Here imitone is running inside your DAW as a plugin. We don’t need to share audio at all.
The imitone app is still there, but it’s just acting as controls for the plugin, whose MIDI is routed to the instrument track.

Setting imitone up with a MIDI routing is very tidy and self-contained, but requires some familiarity with your music-making software. It’s done differently in each DAW, and some software doesn’t support MIDI output from plugins at all. Additionally, it may be necessary to edit your routings every time you need to change which instrument imitone is controlling. That’s why we provide an app-to-app option:

"imitone plugin with midi routing in your DAW"

This is similar to the previous diagram, except the imitone app is now linked by app-to-app midi with the DAW's MIDI input.  The instrument track is controlled by the DAW's MIDI input.

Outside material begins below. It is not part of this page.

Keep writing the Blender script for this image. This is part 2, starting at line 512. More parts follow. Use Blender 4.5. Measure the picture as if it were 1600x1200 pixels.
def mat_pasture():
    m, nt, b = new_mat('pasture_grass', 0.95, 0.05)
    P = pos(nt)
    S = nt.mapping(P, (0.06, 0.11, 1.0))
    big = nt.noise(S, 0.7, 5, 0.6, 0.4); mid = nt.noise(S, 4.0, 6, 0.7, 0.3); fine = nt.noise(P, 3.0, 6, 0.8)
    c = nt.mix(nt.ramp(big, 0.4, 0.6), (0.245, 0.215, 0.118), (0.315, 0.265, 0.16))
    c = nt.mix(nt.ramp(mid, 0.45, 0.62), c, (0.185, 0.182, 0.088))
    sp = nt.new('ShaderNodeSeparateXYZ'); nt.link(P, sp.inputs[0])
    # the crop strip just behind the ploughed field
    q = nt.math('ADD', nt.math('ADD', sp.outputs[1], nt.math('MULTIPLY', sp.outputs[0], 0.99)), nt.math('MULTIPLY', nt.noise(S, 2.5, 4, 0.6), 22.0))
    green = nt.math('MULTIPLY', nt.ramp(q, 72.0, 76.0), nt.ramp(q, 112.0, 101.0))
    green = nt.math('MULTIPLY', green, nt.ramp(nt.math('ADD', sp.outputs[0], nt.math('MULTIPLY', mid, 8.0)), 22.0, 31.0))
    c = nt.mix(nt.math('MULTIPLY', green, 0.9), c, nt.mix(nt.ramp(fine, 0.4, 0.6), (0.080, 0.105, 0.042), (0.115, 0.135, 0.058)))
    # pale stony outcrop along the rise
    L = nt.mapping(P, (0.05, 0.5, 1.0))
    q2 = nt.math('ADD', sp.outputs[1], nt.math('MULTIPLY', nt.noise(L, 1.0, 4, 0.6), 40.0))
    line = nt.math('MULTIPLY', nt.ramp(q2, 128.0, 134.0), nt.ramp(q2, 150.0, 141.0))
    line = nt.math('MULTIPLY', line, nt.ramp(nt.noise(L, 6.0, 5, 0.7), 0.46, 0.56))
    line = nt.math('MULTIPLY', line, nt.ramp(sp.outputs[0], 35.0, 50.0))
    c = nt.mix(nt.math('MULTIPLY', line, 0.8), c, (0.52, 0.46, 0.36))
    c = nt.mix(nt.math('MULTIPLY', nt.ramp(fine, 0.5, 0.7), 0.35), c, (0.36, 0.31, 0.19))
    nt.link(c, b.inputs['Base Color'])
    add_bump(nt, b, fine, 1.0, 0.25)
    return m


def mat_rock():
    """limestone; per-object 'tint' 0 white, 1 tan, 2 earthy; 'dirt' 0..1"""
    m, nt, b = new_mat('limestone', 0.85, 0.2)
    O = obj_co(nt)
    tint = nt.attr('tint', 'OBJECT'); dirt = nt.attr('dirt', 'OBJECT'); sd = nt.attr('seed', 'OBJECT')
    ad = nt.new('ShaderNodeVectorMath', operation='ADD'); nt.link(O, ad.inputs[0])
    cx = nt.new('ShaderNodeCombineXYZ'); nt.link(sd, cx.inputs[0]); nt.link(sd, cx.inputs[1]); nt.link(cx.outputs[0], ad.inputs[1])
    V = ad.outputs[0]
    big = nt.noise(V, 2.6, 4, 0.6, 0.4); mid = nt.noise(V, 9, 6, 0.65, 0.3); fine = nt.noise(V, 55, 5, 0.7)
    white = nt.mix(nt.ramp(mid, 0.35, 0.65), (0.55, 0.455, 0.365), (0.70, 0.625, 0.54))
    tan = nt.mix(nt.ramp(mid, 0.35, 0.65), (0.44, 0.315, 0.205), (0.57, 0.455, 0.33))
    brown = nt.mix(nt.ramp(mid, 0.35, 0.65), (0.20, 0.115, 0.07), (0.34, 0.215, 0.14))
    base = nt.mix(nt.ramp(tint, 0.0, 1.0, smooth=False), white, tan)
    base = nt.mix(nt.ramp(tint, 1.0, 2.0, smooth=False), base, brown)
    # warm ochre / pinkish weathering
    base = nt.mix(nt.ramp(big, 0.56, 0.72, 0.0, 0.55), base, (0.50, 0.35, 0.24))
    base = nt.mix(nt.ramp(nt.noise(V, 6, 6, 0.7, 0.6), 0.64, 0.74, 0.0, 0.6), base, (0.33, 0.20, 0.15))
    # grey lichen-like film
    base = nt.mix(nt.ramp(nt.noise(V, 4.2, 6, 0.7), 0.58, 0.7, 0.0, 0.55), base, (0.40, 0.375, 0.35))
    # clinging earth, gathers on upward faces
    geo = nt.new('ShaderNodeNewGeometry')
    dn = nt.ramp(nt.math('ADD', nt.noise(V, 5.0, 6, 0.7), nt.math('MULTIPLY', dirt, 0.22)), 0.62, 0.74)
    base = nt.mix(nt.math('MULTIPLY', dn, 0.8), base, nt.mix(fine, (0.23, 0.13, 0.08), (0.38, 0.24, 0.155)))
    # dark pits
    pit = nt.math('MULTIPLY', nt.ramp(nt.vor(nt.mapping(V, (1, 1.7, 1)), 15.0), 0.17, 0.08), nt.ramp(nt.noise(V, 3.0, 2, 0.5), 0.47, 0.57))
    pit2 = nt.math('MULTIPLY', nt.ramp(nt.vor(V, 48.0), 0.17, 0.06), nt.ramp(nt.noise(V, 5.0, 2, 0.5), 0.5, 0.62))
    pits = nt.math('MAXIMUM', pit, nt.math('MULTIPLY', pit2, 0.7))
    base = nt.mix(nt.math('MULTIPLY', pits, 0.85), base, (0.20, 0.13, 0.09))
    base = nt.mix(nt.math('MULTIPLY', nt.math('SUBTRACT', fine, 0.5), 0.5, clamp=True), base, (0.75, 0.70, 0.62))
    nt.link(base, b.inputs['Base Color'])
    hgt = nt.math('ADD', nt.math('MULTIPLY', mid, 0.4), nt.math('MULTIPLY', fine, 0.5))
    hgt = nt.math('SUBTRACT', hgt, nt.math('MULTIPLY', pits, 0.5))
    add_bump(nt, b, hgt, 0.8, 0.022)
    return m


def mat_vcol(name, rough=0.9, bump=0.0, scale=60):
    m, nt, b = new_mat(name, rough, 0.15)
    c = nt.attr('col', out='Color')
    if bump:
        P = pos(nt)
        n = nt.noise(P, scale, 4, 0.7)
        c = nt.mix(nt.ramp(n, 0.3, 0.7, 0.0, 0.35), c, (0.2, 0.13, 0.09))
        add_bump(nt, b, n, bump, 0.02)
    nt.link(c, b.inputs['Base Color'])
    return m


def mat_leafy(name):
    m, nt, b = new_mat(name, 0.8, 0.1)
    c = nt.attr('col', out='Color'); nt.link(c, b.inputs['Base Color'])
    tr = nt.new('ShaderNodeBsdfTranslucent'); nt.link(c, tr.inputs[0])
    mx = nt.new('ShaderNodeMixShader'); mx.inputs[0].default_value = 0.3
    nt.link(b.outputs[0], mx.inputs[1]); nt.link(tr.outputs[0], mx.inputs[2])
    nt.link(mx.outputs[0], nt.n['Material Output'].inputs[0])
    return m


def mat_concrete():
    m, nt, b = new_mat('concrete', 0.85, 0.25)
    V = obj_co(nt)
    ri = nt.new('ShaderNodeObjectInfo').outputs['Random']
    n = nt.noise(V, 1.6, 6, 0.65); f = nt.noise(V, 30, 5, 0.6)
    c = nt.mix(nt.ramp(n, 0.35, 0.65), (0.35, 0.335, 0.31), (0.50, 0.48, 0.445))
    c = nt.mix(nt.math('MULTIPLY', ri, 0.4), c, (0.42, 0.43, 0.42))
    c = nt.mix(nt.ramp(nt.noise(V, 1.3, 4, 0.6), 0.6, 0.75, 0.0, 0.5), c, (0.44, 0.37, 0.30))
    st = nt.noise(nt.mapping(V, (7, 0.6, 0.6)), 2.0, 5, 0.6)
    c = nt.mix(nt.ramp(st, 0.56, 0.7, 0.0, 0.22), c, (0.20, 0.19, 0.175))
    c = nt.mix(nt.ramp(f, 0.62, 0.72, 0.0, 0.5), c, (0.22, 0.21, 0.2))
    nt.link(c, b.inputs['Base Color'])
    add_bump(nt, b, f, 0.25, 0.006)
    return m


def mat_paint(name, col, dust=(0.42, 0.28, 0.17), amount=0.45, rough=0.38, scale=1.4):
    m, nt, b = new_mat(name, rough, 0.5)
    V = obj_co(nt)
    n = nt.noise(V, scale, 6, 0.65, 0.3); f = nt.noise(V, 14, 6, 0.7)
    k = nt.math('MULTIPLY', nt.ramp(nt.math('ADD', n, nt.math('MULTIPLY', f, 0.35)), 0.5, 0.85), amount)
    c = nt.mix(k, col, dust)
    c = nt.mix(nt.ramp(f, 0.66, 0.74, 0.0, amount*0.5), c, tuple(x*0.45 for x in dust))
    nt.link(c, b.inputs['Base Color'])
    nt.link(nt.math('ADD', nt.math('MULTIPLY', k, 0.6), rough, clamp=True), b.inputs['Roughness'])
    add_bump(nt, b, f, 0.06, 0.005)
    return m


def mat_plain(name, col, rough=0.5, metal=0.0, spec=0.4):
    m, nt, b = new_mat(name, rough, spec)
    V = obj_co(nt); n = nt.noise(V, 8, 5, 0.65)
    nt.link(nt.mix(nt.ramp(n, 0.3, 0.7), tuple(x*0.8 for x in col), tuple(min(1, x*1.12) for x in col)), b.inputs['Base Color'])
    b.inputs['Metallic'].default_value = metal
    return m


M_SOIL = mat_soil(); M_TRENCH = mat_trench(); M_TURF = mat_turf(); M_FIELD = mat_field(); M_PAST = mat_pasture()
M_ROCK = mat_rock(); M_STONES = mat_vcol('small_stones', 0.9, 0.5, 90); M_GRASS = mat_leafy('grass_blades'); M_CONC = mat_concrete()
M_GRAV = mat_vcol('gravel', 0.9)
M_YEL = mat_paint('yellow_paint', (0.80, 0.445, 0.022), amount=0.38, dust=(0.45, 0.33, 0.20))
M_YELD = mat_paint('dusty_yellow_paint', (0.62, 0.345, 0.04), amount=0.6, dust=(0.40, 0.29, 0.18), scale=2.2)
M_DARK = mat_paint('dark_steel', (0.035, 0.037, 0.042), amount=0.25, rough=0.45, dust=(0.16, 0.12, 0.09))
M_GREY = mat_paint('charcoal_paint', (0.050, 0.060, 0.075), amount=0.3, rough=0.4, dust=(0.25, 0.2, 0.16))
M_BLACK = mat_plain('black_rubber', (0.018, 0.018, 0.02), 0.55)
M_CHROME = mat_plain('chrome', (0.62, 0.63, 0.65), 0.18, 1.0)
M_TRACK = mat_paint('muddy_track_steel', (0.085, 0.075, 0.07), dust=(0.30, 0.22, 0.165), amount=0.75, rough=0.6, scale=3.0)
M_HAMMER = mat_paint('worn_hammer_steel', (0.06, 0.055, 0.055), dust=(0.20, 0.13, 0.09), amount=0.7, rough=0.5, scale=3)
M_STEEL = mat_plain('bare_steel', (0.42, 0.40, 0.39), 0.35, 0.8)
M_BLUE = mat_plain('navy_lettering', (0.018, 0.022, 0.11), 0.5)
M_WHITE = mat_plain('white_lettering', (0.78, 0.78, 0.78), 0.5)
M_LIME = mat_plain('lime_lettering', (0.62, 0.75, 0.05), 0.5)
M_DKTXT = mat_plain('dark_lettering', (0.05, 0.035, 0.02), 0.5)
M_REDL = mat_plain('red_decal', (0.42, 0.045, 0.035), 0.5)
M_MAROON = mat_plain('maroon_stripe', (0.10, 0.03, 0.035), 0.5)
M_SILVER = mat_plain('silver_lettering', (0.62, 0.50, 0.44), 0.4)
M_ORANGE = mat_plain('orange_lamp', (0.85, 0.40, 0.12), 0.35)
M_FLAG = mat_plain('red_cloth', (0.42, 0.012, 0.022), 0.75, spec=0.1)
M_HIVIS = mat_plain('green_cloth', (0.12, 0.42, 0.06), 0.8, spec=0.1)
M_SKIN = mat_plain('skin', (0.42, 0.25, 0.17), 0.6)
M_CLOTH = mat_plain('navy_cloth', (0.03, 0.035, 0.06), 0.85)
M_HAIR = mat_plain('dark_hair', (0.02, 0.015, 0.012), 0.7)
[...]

Again, the DAW uses the imitone plugin track as as a voice monitor, mixing the sounds of your voice and the instrument.
Instead of routing MIDI inside your DAW, we set imitone up as your DAW’s MIDI Input.
This works just like plugging in a physical MIDI controller, and makes it easy to control all the instruments.

App-to-app MIDI with the plugin is the most reliable and convenient way to use imitone plug-ins, once it’s properly set up. We’re still fine-tuning this feature, though, and it can be tricky to set everything up in the right order:

  • Make sure the imitone app is open (it appears when viewing the plugin’s controls).
  • Click “pop out” to separate imitone’s window from your DAW and keep it open.
  • Make sure “app-to-app midi” is selected as imitone’s MIDI output in setup.
  • Afterwards, you may need to visit your DAW’s MIDI input settings to select or refresh “imitone app-to-app” MIDI input.

After setting up app-to-app MIDI from the plugin for the first time, try doing things in this order:

  • Open the imitone app.
  • Set imitone’s audio input to “none”.
  • Open your DAW and load your project with the imitone plugin.

These steps will make app-to-app MIDI available when your project loads, so everything starts up fully connected.